No Place Like Home

July/August 2004

The Wicked Witch of the West found comfort downeast.

By Ian Crouch and Amy Louise Barnett

 

wicked-witchStart at Maine State Music Theatre in Brunswick. Continue north on Route 1 to Edgecomb and head south on Route 27 past Boothbay on your way to Southport Island. At the very tip of the island, there’s a sign for Southport Town Landing. A rowboat is waiting to take you across Cape Harbor to tiny Cape Island. There may not be skywriting above it, saying Surrender, Dorothy. But that’s how you get to the witch’s house.

“It’s not as if ruby slippers were scattered on the floor,” Hamilton Meserve, 69, says, “but here my mom was, the Wicked Witch in The Wizard of Oz.”

Actress Margaret Hamilton (1911-1985) was also a den mother, a Sunday school teacher, and founder of a nursery school in California that still exists.

“But it’s that 12 minutes on film that people can’t forget,” Meserve, a retired Citibank executive, says. “The green makeup she wore had copper in it, really dangerous. Remember when my mother first meets Dorothy and she disappears in a puff of smoke? She was supposed to go through a trap door behind the smoke, but they turned the fire on a little too soon and she got burned by the copper in her makeup.”

Hamilton spent six weeks swathed in bandages over her face and arms. “I remember being led into her room and seeing her re-apply the bandages, in great pain. Otherwise, I was protected from the whole trauma of the film, on-screen or off,” Meserve says.

Apparently, mom liked it that way. “I was nine before I was allowed to view the whole movie.”

But where does Maine fit in?

“Around 1950, my mother moved from Los Angeles to New York, excited by many live television parts and commercial offers. [Fans were delighted by her star turns on Playhouse 90 and as a pitchwoman for Maxwell House coffee.] In 1961, she was performing summer stock in Brunswick when she heard the Coast Guard was selling lighthouses.” Inspired, “she started driving all along the coast,” looking for fabulous views.

She found one. Margaret Hamilton’s island looks across the harbor to schooners, private docks, and the Newagen Inn, backstaged by dark spruce trees. The drama continues with gulls, osprey, and seals.
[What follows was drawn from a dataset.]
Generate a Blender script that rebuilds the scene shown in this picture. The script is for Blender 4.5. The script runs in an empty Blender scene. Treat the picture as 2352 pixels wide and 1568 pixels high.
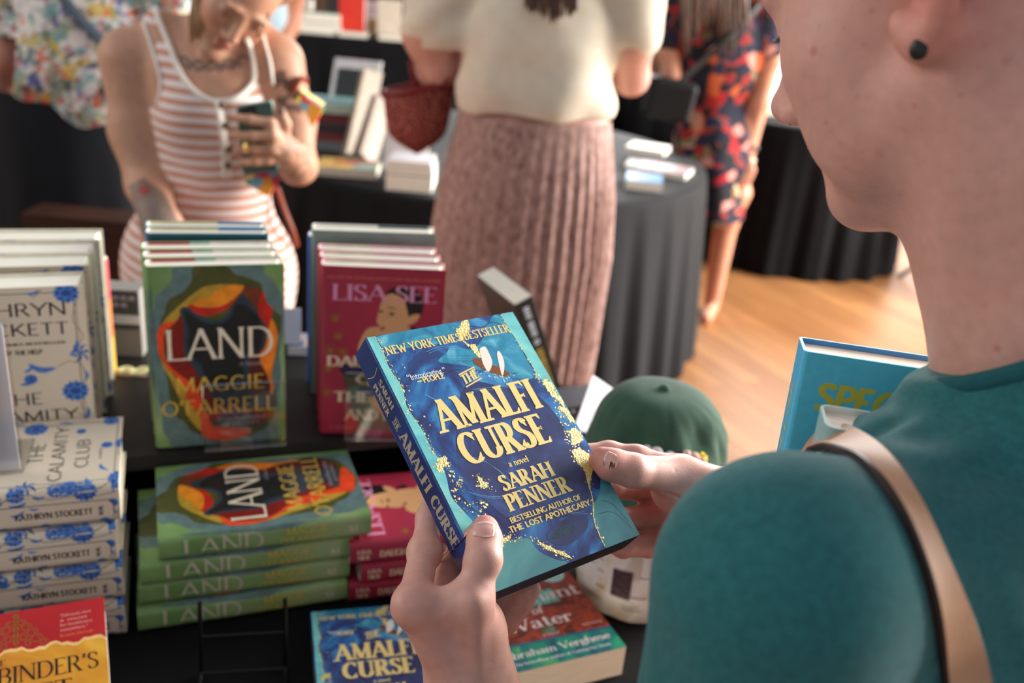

On the other side of her island, she indeed found her lighthouse, “The Cuckolds,” the only object between Cape Island and Portugal.

“There’s no electricity out here, no phone,” Meserve says. “I was in graduate school when she called me and asked if I wanted to go in on it. Did I ever! She came up with half the down payment, and I came up with the other half. When I was working overseas with the bank, this was the only stateside house my wife and I had. Invariably we’d find Mother out here [between appearances on The Alcoa Hour, The Phil Silvers Show, Studio One, Gunsmoke, The Patty Duke Show, The Addams Family, Car 54, Where Are You?, Laramie, The Partridge Family, Lou Grant, As The World Turns et al.] using the old kerosene lamps,” arriving in Maine in the spring and sometimes staying deep into the fall for the big storms.

Entering through the front door, visitors find a modern kitchen to the right and a large living room with a loft, cathedral ceiling, and post-and-beam charm.

“My mother was pretty handy with a broom,” Meserve deadpans and holds one up beside the large fieldstone fireplace. “People will probably think this one is from the movie.”

A solarium glows off the kitchen; a generous porch off the back affords views of lobster buoys and pine-studded neighboring islands.

In all there are three bedrooms and a loft, with one of the bedrooms downstairs, “my mother’s,” Meserve says. “It’s funny, but over the years [and in spite of other strong film appearances, including My Little Chickadee, The Invisible Woman, State of the Union, The Red Pony, Wabash Avenue, and Angel In My Pocket], visitors insisted upon seeing memorabilia from Oz here. When she was 71, the year I returned from Europe, I came back to Maine to find a local newspaper had asked her to dress up as the witch for a short performance for children, green makeup and all. From her earliest days, my grandmother had encouraged my mother to teach kindergarten and first grade, so it must have meant a lot to her [especially since she’d already scared the pants off generations of children since 1939].

“Since then, we’ve begun to collect memorabilia from the movie here,” he says. “How she would have loved the enthusiasm surrounding [the novel and Tony-winning Broadway play] Wicked,” which tells the backstory of Hamilton’s character as a work of revisionist history.

So will folks up here ever forget about the friendly witch who fell in love with the Maine coast?

“When monkeys fly,” Meserve says, stopping just short of summing up his family’s idylls here with an enthusiastic “wicked good”!